Burgundy was an inheritance situation. Burgundy was officially a vassal of France, but in practice was independent. Nevertheless, when the Duke of Burgundy died without male heir, France claimed most of Burgundy due to the extinction of the house in the male line, while Austria claimed the inheritance through marriage to the daughter of the last Duke. They eventually agreed on the division in-game, but both sides continued to try and retake the whole duchy in various wars over the next couple of centuries.
Meanwhile, the French king married the last duchess of Brittany and brought that duchy into his kingdom that way, while the death of the King of Naples gave an opportunity to claim that throne (since the King of France was descended from a previous ruler in the female line), supported by a previous offer from a former Pope (who had been feuding with the King of Naples at the time and offered to give Naples to France instead), leading to the Italian Wars.

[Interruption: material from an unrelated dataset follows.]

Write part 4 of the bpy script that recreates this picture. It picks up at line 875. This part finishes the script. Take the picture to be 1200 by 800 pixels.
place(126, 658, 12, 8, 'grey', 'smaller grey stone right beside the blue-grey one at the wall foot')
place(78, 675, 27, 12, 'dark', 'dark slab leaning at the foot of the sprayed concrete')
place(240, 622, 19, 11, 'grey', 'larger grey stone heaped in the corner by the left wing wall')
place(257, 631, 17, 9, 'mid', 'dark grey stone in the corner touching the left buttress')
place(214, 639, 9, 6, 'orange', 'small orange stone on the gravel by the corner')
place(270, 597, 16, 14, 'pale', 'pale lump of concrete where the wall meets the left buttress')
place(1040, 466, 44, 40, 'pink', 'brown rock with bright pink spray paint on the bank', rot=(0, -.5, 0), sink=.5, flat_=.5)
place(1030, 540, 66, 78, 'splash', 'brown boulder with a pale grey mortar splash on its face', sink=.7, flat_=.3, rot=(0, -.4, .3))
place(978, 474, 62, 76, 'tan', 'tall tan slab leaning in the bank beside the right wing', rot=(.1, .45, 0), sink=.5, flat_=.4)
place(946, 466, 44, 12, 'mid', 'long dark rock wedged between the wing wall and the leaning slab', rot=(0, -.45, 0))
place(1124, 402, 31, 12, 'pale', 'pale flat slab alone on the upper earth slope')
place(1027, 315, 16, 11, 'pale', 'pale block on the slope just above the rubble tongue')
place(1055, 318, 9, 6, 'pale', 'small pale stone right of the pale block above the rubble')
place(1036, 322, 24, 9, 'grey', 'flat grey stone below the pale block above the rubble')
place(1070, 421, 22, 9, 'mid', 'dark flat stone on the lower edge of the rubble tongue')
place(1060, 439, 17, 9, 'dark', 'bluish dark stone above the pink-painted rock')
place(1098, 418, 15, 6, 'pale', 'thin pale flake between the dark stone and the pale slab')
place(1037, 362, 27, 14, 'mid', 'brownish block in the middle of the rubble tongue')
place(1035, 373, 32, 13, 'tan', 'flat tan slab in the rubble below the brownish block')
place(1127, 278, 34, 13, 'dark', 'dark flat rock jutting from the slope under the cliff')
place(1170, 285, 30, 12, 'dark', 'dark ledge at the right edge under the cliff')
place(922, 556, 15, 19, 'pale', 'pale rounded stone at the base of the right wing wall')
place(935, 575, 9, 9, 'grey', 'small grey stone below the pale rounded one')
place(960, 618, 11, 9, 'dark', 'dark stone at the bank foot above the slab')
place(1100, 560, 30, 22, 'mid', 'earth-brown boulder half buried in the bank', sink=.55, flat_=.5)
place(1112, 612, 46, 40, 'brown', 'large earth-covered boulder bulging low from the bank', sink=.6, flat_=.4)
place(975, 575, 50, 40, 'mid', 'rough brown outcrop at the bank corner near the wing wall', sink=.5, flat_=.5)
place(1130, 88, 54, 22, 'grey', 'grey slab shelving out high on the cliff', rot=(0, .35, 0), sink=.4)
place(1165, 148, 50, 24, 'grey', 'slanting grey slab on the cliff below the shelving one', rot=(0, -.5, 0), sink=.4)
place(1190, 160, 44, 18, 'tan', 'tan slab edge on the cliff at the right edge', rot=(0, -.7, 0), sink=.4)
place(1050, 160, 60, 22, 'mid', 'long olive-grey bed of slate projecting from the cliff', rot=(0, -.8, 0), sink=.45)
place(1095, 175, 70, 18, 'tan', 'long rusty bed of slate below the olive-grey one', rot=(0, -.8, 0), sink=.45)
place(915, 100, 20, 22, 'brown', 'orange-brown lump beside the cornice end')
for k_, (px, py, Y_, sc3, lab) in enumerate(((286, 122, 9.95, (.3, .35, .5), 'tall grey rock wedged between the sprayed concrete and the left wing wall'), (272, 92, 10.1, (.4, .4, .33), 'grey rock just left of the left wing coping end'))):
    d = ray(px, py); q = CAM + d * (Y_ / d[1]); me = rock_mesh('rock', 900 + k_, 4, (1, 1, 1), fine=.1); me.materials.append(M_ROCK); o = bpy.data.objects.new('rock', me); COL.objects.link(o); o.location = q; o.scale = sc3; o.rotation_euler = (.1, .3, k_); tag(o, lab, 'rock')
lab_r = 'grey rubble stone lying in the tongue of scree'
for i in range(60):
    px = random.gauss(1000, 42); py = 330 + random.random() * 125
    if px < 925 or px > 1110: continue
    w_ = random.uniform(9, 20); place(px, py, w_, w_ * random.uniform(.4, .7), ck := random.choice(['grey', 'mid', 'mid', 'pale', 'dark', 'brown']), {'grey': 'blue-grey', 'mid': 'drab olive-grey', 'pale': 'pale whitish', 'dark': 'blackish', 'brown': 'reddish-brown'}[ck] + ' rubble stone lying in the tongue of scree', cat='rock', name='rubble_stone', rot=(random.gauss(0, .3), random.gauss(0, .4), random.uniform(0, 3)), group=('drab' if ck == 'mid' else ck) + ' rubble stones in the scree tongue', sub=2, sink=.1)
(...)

You had similar situations in other French expansions, with various ambiguous succession disputes and old treaties being cited as justification for conquest. For example, the French conquest of much of Flanders and the Low Countries was due to a dispute over the dowry of a Spanish Princess who had married the King of France (Spain was bankrupt at the time and never paid the dowry, so the French claimed her share of the Spanish Netherlands instead, leading to a war). Likewise, the War of the League of Augsburg started when the French invaded the Palatinate under the excuse that the daughter of the last Elector Palatine was married to a French prince, and thus France needed to protect her rights (and incidentally bring the Palatinate under French control).
Colonial territories tended to be much more open to straight out claims by Right of Conquest, since they were viewed as having been previously occupied by non-Europeans, whose claims were easier to ignore (although they could still be used at times when an excuse was needed, arguing that e.g. this tribe had once sworn fealty to Spain, and thus all their land was rightfully Spanish). So swapping colonies or taking them from others was much easier to justify.
After the French Revolution, of course, Revolutionary France claimed it was liberating the various places it conquered from the tyrannical rule of monarchs (sometimes establishing puppet states, sometimes annexing them outright to the Republic).